Il n’empêche, je trouve qu’il y en a un peu plus et singulièrement vis-à-vis des vieux à qui on manquait rarement de respect autrefois. L’illustration date de quelques minutes. Marchant sur le trottoir, je vois venir à ma rencontre 3 jeunes, probablement sportifs puisqu’avec ballon. Ne voulant pas interrompre leur conversation, c’est un petit bulldozer qui s’avance et me fait rejoindre la voie des autos.
Certains de mes collègues en âge estiment que ces comportements sont dus au fait que les vieux sont devenus transparents. Je ne le crois pas, en témoigne cet exemple. Dans le bus, ce jeune qui m’a envoyé son sac dans la figure pour se jeter sur une place libre affiche un sourire narquois à mon passage qui dit bien : avec ton pas de civilisé, tu t’es fait piquer ta place.
Pour ne pas charger davantage ces jeunes, je dois confesser que des vieux, cyclistes par exemple, occupent la chaussée comme en terrain conquis. La conduite de leur engin évoque celle adoptée par quelques mères vous poussant dans les jambes une poussette-char d’assaut, puisqu’elles sont sûres de véhiculer le Mozart du siècle.
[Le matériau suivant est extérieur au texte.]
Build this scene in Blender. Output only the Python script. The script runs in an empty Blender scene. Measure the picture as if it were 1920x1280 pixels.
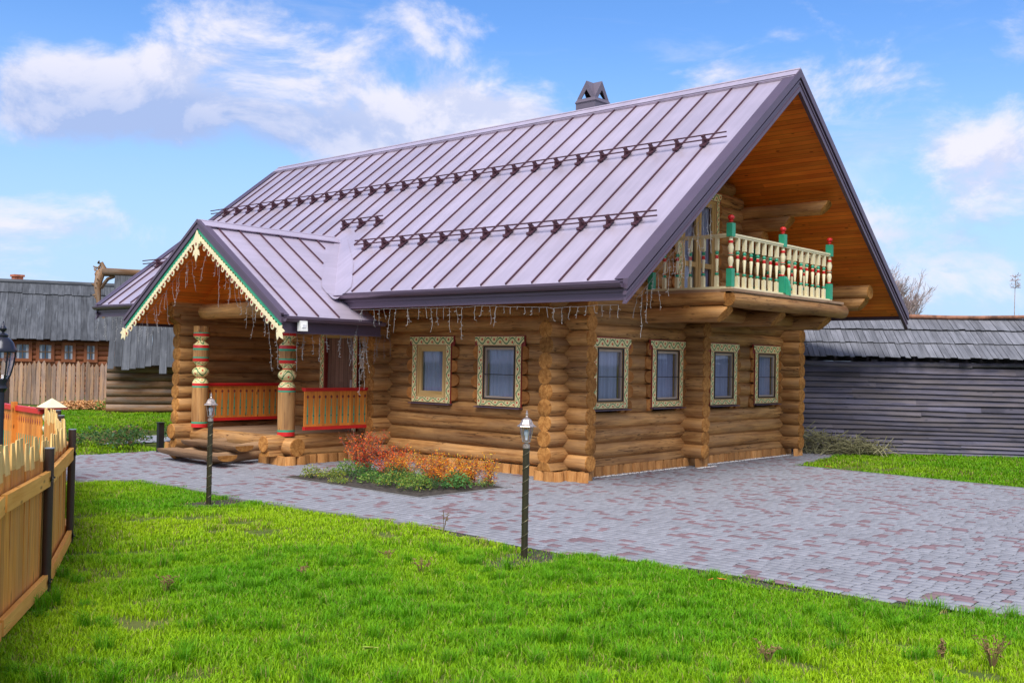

Je ne suis pas sûr que mon âge, qui ne se voit pas au 1er coup d’œil sur les pistes de fond, en soit la cause. Mais j’ai encaissé en Vanoise de la part d’un ni-jeune, ni-vieux, à qui je n’aurais pas laissé assez de piste à ses exploits le peu aimable : « vieux con » ! En 35 ans de pratique assidue des pistes, j’ai pu surprendre quelquefois des signes d’énervement, des sourires de commisération, mais jamais d’injures en ces lieux voués au plaisir.
De ces quelques rebuffades, je ne conclus pas que quelques affolés de la planète à 10 milliards d’habitants cherchent à passer par-dessus bord ceux qui ont déjà bien vécu. D’ailleurs des jeunes se rendant au stade, des autres probablement, nous saluent respectueusement. Et quand mon épouse, à celui qui vient de jeter son papier par terre, lâche son habituel : « tu as perdu quelque chose », elle ne récolte pas de doigt d’honneur, ni même un soupçon de grommelement entre les dents.